"No they are not electron apps. They are compiled to native code.
It's now finally one toolchain(#webpack)
It's one codebase and it compiles to:
Web
Android
IOS
MacOS
UWP
WIN32 (only one that uses electron)
7:52 AM · Jun 13, 2018"
comment seems to be saying -- in modern windows (UWP) it'll be using native code, but microsoft is taking the easy path on win32. i guess some people are surprised that despite years of telling people that win32 is going away microsoft is finally making good. but I am not, I'm more excited than anything at another good sign that Microsoft is finally done with legacy windows.
I’m an engineer in Office. This is not the case. The desktop app’s are fully native, and will remain so. They utilize React Native for a few components, but otherwise are written in C & C++.

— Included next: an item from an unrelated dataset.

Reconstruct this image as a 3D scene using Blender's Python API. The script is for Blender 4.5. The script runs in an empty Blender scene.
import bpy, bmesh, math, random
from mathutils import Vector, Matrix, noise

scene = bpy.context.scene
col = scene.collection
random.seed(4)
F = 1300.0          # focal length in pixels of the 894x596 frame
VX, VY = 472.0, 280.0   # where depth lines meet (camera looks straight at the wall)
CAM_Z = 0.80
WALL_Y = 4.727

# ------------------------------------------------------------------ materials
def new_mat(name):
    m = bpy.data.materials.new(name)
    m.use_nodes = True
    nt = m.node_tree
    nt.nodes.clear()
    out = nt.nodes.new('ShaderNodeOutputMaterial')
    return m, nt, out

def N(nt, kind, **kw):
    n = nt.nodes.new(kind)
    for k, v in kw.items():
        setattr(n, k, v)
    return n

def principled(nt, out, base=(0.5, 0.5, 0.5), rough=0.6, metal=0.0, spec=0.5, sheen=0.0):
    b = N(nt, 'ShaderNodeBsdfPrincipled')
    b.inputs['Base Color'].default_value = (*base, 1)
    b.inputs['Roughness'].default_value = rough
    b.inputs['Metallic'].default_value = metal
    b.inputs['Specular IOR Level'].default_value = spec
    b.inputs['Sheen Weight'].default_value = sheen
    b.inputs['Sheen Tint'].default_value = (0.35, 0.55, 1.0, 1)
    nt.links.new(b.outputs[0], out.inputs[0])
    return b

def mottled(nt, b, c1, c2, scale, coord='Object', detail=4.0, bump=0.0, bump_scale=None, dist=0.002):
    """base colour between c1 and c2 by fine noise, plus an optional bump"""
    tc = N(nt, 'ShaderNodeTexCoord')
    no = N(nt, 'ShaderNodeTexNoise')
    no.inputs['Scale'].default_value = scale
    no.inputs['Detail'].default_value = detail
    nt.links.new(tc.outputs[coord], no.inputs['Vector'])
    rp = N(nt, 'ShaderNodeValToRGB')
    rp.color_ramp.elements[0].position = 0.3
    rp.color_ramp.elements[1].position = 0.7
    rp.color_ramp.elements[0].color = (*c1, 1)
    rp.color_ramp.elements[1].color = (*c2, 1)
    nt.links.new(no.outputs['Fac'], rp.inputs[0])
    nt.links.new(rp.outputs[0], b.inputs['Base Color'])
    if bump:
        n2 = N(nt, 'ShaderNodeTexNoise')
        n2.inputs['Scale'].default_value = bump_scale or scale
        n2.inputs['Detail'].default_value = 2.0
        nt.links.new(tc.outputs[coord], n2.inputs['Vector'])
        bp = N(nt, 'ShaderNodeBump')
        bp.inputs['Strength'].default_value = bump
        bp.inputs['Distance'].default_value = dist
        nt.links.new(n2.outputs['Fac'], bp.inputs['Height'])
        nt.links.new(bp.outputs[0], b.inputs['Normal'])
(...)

In my experience most people in Microsoft have only a vague idea of what other teams are doing, even when none of it is really secret. If Office is starting to adopt React Native for some of its new UI components, and meanwhile there's a lot of work happening on the Office 365 web portal and Office web apps, internal telephone rumor circulation can morph that into "all of Office is being rewritten in javascript"
Nobody who truly participated in or contributed to the "complete" rewriting of Office in JS would be capable of expressing the positive emotions the subject of OP does...their soul would have been drained of the capacity to express joy long before the project would be completed. The tone smacks of the delusional cluelessness that MSFT's culture seems to uniquely foster.
Whoever makes the first neural model capable of returning interesting insights after being installed in the telephone switchboard/backbone is going to have a most unique life.
Edit: Just realized ISPs have probably been trying to do this for years. I'm talking about the first individual. It'll probably happen routinely in 20 years or so.
The whole thread and all later clarifications just look like a guy spewing random stuff loosely related with what he's working on at Microsoft. There's not much meaningful information to take from there.
UWP doesn't run on win7. If you think getting rid of WinXP was hard, wait to see the phasing out of Win7. If you write for the desktop, chances are you are writing an internal app. Lots of large enterprises (including my present employer) just switched to Win7. Win10 is a looong way ahead. A significant part of your userbase won't be able to touch a UWP app for a long time.
From what I understand they are using React Native.
I too find it hard to believe they would drop the native Windows and OSX versions of Outlook, Word, Excel, for apps written in React Native. But Microsoft has offered many surprises lately...
This isn't Office for Windows the suite. WIN32 is a platform they're not really supporting any more, I think they're basically saying if you're on WIN32 then you're getting the web version in future, not the real deal.
edit, since there seems to be some confusion: I am explicitly talking about the WIN32 variant, which he confirmed to be based on Electron.